July 14, 2012
MEXICO CITY(AP)— Archaeologists in Mexico City have unearthed the skulls and other bones of 15 people, most of them the children of traveling merchants during Aztec times. Researcher Alejandra Jasso Pena says they also found ceramic flutes, bowls, incense burners, the remains of a dog that was sacrificed to accompany a child in the afterlife and other artifacts of a pre-Columbian civilization.
Jasso Pena said Friday that construction was about to start on five buildings in a Mexico City neighborhood when the National Institute of Anthropology and History asked to carry out an excavation of the site first. Experts suspected the site was an important ceremonial center for the Tepanec tribe between 1200 and 1300. The influential traders living there were called Pochtecas. Archaeologists say excavation is continuing at the site. (Associated Press)
The Aztecs were a Pre-Columbian Mesoamerican people of central Mexico in the 14th, 15th and 16th centuries. They called themselves Mexica hence the Republic of Mexico and its capital, Mexico City, derive their names from the word “Mexica”. The capital of the Aztec empire was Tenochtitlan, built on raised island in Lake Texcoco. Aztec is a term used to refer to certain ethnic groups of central Mexico, particularly those groups who spoke the Nahuatl language and who achieved political and military dominance over large parts of Mesoamerica in the period referred to as the late post-Classic period in Mesoamerican chronology. Often the term “Aztec” refers exclusively to the people of Tenochtitlan, situated on an island in Lake Texcoco, who called themselves Mexica Tenochca or Colhua-Mexica.
The city of Tenochtitlan was truly magnificent. Its crime rate was extremely low, and it was almost impossible to find waste in the city. The city’s inhabitants were smart, and loyal to the city. The structures were amazing, including the Main Temple, the Great Pyramid, and many famous palaces. The Aztecs worked around things that were hard to come by, like food. Instead they maintained other jobs and traded with foreign countries. Everything about Tenochtitlan was wonderful, and the city stands out as one of the greatest empire of all time. Tenochtitlan was built according to a fixed plan and centered on the ritual precinct, where the Great Pyramid of Tenochtitlan rose 50 m above the city. Houses were made of wood and loam, roofs were made of reed, although pyramids, temples and palaces were generally made of stone.

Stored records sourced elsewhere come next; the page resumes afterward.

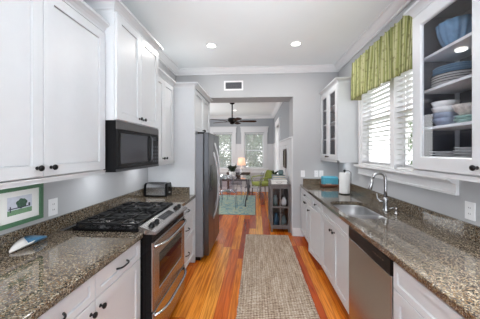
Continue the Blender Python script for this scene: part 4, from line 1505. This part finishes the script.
b = MB(); b.lathe([(0.05, -0.001), (0.075, -0.001), (0.073, -0.006), (0.052, -0.008)], (-0.67, 7.45, DH), seg=24, caps=False); b.build('trim_ring', 'ceiling_white', t)
b = MB(); b.lathe([(0.05, -0.002), (0.048, -0.006)], (-0.67, 7.45, DH), seg=24); b.build('lens', 'lamp_lens', t)
area_light('can_lamp', (-0.67, 7.45, DH - 0.012), (-0.67, 7.45, 0), 0.1, 0.1, 6, (1.0, 0.96, 0.9), 'DISK')

# vent grille
VXa, VXb, VZa, VZb = -0.577, -0.228, 2.59, 2.765
t = thing('air_vent', 'white-framed rectangular air vent grille high on the end wall', 'vent', ((VXa + VXb) / 2, YE, VZa))
b = MB(); k = 0.028
b.box(VXa, VXb, YE - 0.010, YE - 0.001, VZa, VZa + k); b.box(VXa, VXb, YE - 0.010, YE - 0.001, VZb - k, VZb)
b.box(VXa, VXa + k, YE - 0.010, YE - 0.001, VZa + k, VZb - k); b.box(VXb - k, VXb, YE - 0.010, YE - 0.001, VZa + k, VZb - k)
b.build('frame', 'trim_white', t)
b = MB()
b.box(VXa + k, VXb - k, YE - 0.002, YE - 0.001, VZa + k, VZb - k, 'vent_dark')
z = VZa + k + 0.006
while z < VZb - k - 0.004:
    b.face([(VXa + k, YE - 0.009, z), (VXb - k, YE - 0.009, z), (VXb - k, YE - 0.003, z + 0.008), (VXa + k, YE - 0.003, z + 0.008)], 'fridge_side'); z += 0.0125
b.build('louvres', None, t)

# ------------------------------------------------------------------ rugs
RX0, RX1 = -0.177, 0.566
b = MB(); NX, NY = 24, 90
y0, y1 = 1.35, 4.20
g_ = []
for j in range(NY + 1):
    row = []
    for i in range(NX + 1):
        x = RX0 + (RX1 - RX0) * i / NX; y = y0 + (y1 - y0) * j / NY
        if i in (0, NX): x += random.uniform(-.003, .003)
        row.append(b.bm.verts.new((x, y, 0.012 + random.uniform(-.0008, .0008))))
    g_.append(row)
for j in range(NY):
    for i in range(NX):
        b.bm.faces.new((g_[j][i], g_[j][i + 1], g_[j + 1][i + 1], g_[j + 1][i]))
bd = [g_[0][i] for i in range(NX + 1)] + [g_[j][NX] for j in range(1, NY + 1)] + [g_[NY][i] for i in range(NX - 1, -1, -1)] + [g_[j][0] for j in range(NY - 1, 0, -1)]
lo = [b.bm.verts.new((v.co.x, v.co.y, 0.0)) for v in bd]
for i in range(len(bd)):
    j = (i + 1) % len(bd)
    b.bm.faces.new((bd[i], bd[j], lo[j], lo[i]))
b.bm.faces.new(lo)
o = b.build('runner_rug', 'jute'); tag(recenter(o, (0.19, 2.78, 0)), 'long tan woven jute runner on the kitchen floor', 'rug')
b = MB(); b.box(-1.75, -0.02, 5.5, 7.9, 0.0, 0.010, bev=0.003)
o = b.build('area_rug', 'teal_rug'); tag(recenter(o, (-0.88, 6.7, 0)), 'teal rug with yellow scrolls under the dining table', 'rug')

# ------------------------------------------------------------------ curio cabinet in the opening
CX0, CX1, CY0, CY1, CZ = 0.275, 0.628, 4.38, 5.25, 0.885
t = thing('curio_cabinet', 'weathered brown glass-paned side cabinet standing in the opening', 'cabinet', ((CX0 + CX1) / 2, (CY0 + CY1) / 2, 0))
b = MB()
b.box(CX0 - 0.012, CX1 + 0.006, CY0 - 0.015, CY1 + 0.012, CZ - 0.028, CZ, bev=0.003); b.build('cabinet_top', 'bronze_wood', t)
b = MB(); p_ = 0.035
for xx in (CX0, CX1 - p_):
    for yy in (CY0, CY1 - p_):
        b.box(xx, xx + p_, yy, yy + p_, 0.0, CZ - 0.028)
for yy in (CY0, CY1 - 0.02):
    b.box(CX0 + p_, CX1 - p_, yy, yy + 0.02, 0.06, 0.13); b.box(CX0 + p_, CX1 - p_, yy, yy + 0.02, CZ - 0.08, CZ - 0.028)
for xx in (CX0, CX1 - 0.02):
    b.box(xx, xx + 0.02, CY0 + p_, CY1 - p_, 0.06, 0.13); b.box(xx, xx + 0.02, CY0 + p_, CY1 - p_, CZ - 0.08, CZ - 0.028)
b.box(CX1 - 0.012, CX1, CY0 + p_, CY1 - p_, 0.13, CZ - 0.08)
b.box(CX0 + 0.02, CX1 - 0.02, CY0 + 0.02, CY1 - 0.02, 0.08, 0.10)
b.build('cabinet_frame', 'bronze_wood', t)
b = MB(); b.box(CX0 + p_, CX1 - p_, CY1 - 0.012, CY1 - 0.004, 0.13, CZ - 0.08); b.build('back_panel', 'dark_wood', t)
b = MB(); xm = (CX0 + CX1) / 2; zm = 0.46
b.box(xm - 0.011, xm + 0.011, CY0 + 0.002, CY0 + 0.018, 0.13, CZ - 0.08); b.box(CX0 + p_, CX1 - p_, CY0 + 0.002, CY0 + 0.018, zm - 0.016, zm + 0.016)
b.build('lattice', 'bronze_wood', t)
b = MB(); b.box(CX0 + p_, CX1 - p_, CY0 + 0.008, CY0 + 0.011, 0.13, CZ - 0.08); b.build('glass_pane', 'cabinet_glass', t)
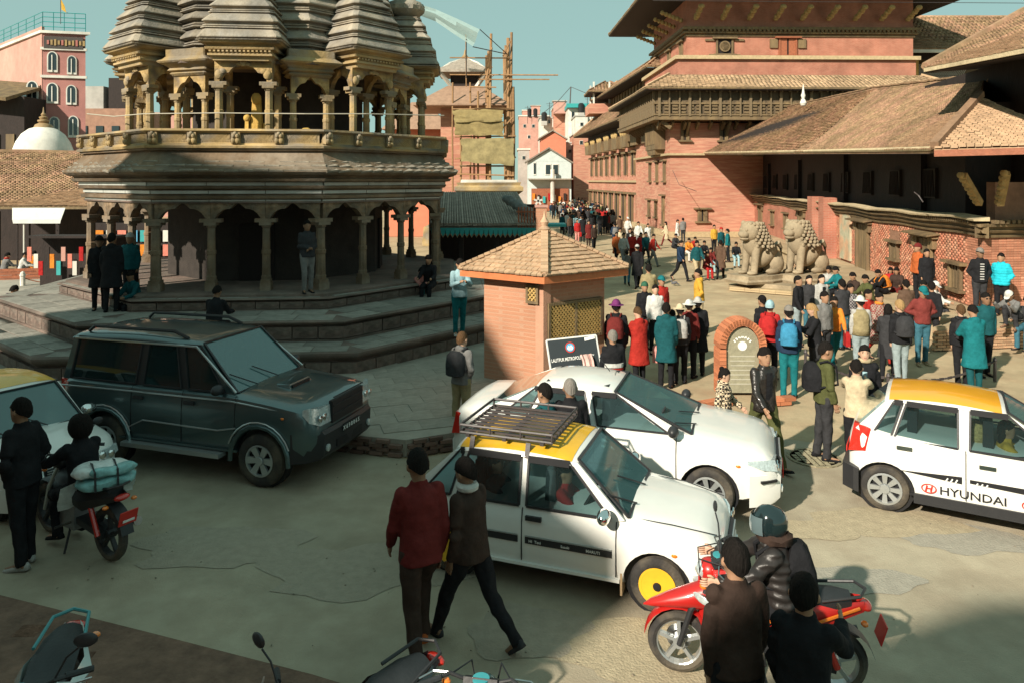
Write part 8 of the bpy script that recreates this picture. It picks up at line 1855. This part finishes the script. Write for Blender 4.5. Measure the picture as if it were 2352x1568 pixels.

Ultimately many things were responsible for the fall of Tenochtitlan. The Spanish colonization of the Americas reached the Mexican mainland during the reign of Huey Tlatoani, Moctezuma II (Montezuma II). Even though the Aztec priests reported signs of doom, Montezuma thought Cortez was a returning god. When the Spanish saw the gold items Montezuma offered to them as gifts, they wanted to conquer the city. Add to this many of the tribes at the borders stayed strongly independent from Tenochititlan rule which made it easier for the Spanish captain, Cortez to gain their allegiance to defeat the Aztecs. On August 13, 1521 Hernan Cortes and an allied army of Meso-American Indians that far outnumbered the defending Aztecs, conquered the Aztecs. Even though Tenochtitlan was well protected by Lake Texcoco, germ warfare, siege warfare, psychological warfare, and direct combat by Cortes and his army were overwhelming. The city fell to the Spanish and Cortes began to erase Tenochititlan’s existence. Subsequently the Spanish founded the new settlement of Mexico City on the site of the ruined Aztec capital. Although the city itself was destroyed, the memories and sheer beauty of the city will remain forever.